BU welcomes Doors Open Brandon tours

Brandon University campus

Brandon University will open its doors again this weekend for the annual Doors Open Brandon tours.

The university’s historic Clark Hall will be open for visitors from 1–5 p.m. both Saturday and Sunday, with BU staff on site to show of areas in interest, including the former chapel (now a meeting room) and the Bell tower that overlooks the city.

Visitors are also welcome to tour the campus grounds and will be provided with a walking tour booklet that provides some context around the varied architectural styles and history of the many buildings and areas that make up campus.

Items of note include the new Healing Together sculpture honouring Reconciliation, unmissable at the corner of 20th Street and Louise Avenue, as well as the Turtle Fire ceremonial firepit, in the greenspace area between Clark Hall and the Knowles-Douglas Student Union building.

Visitors should also take a moment to visit the Bee U beehives, which are safely visible behind glass from a viewing lounge near the Ancillary Services offices in McMaster Hall. Access is easy from the 18th Street plaza behind the bus stop (signs for Rural Development) or through the KDC lounge area. The Bee U viewing area is at the top of the main front McMaster staircase.

On Saturday, the John E. Robbins library at BU will also be open to the public. The library’s Curve Gallery currently features a historic display celebrating 100 years of psychiatric nursing education in Manitoba. Also in the library on Saturday, the afternoon will feature the screening of four short films about the history of Brandon, created by Tom Mitchell, BU’s archivist emeritus.

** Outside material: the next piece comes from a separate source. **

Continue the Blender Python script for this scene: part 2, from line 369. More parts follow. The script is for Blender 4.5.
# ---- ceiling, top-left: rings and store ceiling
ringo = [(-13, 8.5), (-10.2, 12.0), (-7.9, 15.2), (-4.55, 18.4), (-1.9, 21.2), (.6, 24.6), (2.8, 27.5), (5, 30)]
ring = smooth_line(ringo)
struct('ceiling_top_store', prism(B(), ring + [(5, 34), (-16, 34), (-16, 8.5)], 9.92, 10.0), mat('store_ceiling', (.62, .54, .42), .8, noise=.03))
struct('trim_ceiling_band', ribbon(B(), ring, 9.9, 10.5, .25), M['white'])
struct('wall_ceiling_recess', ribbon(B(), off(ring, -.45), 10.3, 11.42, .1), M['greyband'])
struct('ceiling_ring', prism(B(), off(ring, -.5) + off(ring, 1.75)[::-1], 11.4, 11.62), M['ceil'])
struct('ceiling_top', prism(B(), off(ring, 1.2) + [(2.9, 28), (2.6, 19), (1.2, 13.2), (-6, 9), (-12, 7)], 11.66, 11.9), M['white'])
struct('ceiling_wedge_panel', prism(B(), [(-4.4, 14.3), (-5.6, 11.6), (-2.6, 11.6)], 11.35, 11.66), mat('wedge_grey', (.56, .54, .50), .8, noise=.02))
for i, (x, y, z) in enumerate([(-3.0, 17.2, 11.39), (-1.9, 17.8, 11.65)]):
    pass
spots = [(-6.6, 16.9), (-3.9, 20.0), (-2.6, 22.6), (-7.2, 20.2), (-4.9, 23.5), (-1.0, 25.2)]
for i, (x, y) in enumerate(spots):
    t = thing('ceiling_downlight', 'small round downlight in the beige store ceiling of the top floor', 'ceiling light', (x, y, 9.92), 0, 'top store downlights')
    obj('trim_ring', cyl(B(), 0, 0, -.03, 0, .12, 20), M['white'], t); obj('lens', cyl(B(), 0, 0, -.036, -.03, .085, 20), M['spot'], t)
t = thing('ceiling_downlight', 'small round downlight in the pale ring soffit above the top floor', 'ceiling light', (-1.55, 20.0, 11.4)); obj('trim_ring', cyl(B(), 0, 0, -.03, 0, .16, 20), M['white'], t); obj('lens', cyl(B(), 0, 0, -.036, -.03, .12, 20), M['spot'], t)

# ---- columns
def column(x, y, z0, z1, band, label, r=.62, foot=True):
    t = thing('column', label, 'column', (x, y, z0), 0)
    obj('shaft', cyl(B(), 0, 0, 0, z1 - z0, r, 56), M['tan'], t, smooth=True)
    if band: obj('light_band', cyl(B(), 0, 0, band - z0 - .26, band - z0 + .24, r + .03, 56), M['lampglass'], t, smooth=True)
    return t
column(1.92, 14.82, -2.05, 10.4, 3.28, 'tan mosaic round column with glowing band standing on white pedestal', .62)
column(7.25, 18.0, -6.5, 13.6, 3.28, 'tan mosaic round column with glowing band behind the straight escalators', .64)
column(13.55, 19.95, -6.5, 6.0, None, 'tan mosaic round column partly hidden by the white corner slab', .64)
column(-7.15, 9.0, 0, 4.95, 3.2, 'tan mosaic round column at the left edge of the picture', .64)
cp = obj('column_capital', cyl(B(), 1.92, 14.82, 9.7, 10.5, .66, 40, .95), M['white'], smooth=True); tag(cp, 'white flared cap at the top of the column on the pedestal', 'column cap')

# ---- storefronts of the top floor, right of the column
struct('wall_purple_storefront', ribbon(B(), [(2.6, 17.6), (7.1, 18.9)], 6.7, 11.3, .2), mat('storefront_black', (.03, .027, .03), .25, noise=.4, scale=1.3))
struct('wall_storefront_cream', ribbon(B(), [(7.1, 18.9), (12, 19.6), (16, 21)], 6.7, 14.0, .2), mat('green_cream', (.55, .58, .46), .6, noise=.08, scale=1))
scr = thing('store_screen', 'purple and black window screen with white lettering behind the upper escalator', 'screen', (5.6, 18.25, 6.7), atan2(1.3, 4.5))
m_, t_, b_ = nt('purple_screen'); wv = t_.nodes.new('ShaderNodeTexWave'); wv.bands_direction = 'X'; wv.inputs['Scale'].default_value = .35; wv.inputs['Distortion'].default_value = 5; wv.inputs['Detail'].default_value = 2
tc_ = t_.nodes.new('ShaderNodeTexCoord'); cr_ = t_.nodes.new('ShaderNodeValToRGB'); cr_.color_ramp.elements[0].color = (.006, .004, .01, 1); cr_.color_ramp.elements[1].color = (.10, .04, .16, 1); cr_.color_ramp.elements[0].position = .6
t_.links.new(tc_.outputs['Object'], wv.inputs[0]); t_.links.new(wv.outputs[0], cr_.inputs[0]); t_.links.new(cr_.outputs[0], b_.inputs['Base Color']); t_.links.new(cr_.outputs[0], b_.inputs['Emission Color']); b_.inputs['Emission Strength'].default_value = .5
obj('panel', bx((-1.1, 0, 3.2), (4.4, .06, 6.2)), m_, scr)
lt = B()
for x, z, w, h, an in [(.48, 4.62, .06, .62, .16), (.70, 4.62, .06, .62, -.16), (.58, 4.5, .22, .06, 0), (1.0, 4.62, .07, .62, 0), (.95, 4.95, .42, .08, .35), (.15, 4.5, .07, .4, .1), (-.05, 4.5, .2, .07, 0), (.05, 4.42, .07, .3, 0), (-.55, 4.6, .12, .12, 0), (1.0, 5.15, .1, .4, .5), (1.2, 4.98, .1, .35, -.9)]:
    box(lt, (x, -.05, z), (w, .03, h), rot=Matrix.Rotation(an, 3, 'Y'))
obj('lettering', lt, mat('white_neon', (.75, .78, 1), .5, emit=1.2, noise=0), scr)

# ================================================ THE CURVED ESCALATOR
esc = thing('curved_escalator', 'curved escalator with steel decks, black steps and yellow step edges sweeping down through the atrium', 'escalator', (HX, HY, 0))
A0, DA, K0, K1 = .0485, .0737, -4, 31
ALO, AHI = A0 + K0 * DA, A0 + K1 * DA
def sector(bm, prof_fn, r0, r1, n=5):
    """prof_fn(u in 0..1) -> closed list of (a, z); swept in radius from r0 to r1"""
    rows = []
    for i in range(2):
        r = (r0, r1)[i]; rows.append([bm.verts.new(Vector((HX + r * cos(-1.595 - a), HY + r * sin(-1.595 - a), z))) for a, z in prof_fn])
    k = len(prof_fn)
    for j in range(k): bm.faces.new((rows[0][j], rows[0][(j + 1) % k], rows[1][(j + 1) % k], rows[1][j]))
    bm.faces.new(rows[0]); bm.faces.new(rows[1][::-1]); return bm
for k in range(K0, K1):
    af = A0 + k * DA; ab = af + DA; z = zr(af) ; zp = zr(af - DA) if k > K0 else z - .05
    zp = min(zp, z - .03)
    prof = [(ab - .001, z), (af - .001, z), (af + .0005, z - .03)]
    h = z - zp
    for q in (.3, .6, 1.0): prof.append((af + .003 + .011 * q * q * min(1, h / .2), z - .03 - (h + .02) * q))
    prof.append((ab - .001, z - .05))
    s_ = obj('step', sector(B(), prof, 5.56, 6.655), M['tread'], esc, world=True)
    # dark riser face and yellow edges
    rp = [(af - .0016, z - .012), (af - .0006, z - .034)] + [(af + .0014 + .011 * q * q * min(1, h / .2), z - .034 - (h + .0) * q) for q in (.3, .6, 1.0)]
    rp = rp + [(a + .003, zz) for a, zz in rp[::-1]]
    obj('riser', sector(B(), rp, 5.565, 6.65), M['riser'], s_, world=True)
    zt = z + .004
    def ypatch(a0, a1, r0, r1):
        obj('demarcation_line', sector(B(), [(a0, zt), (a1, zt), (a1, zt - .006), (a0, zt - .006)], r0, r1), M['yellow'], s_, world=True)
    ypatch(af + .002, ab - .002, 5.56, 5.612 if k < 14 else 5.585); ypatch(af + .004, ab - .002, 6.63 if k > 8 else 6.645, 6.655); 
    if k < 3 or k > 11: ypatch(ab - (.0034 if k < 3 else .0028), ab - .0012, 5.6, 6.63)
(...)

Details about the films are below.

While the university is generally always open to the public during normal business hours, Doors Open is a special weekend opportunity for Brandon residents to peek inside buildings and places where they might not normally go.

For a full review of Doors Open Brandon locations and other information, visit http://heritagebrandon.ca/doors-open.

Saturday screenings

Before Brandon – The Grand Rapids of the Assiniboine

  • Tom Mitchell collection, SJ McKee Archives, Brandon University
  • 42 minutes

The film is an account of a vital geographical site in the history of the eastern prairies that has been lost to contemporary historical memory.

School Wars – Denominational Schools in 1880s Brandon and the Politics of National Identity

  • Tom Mitchell collection, SJ McKee Archives, Brandon University
  • 45 minutes

The film portrays the crucial role the political and religious climate of late 19th century Brandon played in the removal of funding for Catholic and Protestant denominational schools, and the establishment of a tax-supported, non-sectarian “national” public school system in Manitoba that triggered the historic Manitoba Schools Question.

Wheat City 1900s – Making Modern Brandon

  • Tom Mitchell collection, SJ McKee Archives, Brandon University
  • 68 minutes

The film portrays the impact on Brandon of Edwardian era economic expansion triggered by renewed western settlement, technological innovation in communication and transportation, and what historians have termed the second industrial revolution. 

Wheat City 1930s – A Prairie Town in the Era of the Great Depression

  • Tom Mitchell collection, SJ McKee Archives, Brandon University
  • 48 minutes

The film portrays the experience of Brandonites and their institutional leaders in an era of local, national and international crisis wrought by the circumstances of the Great Depression.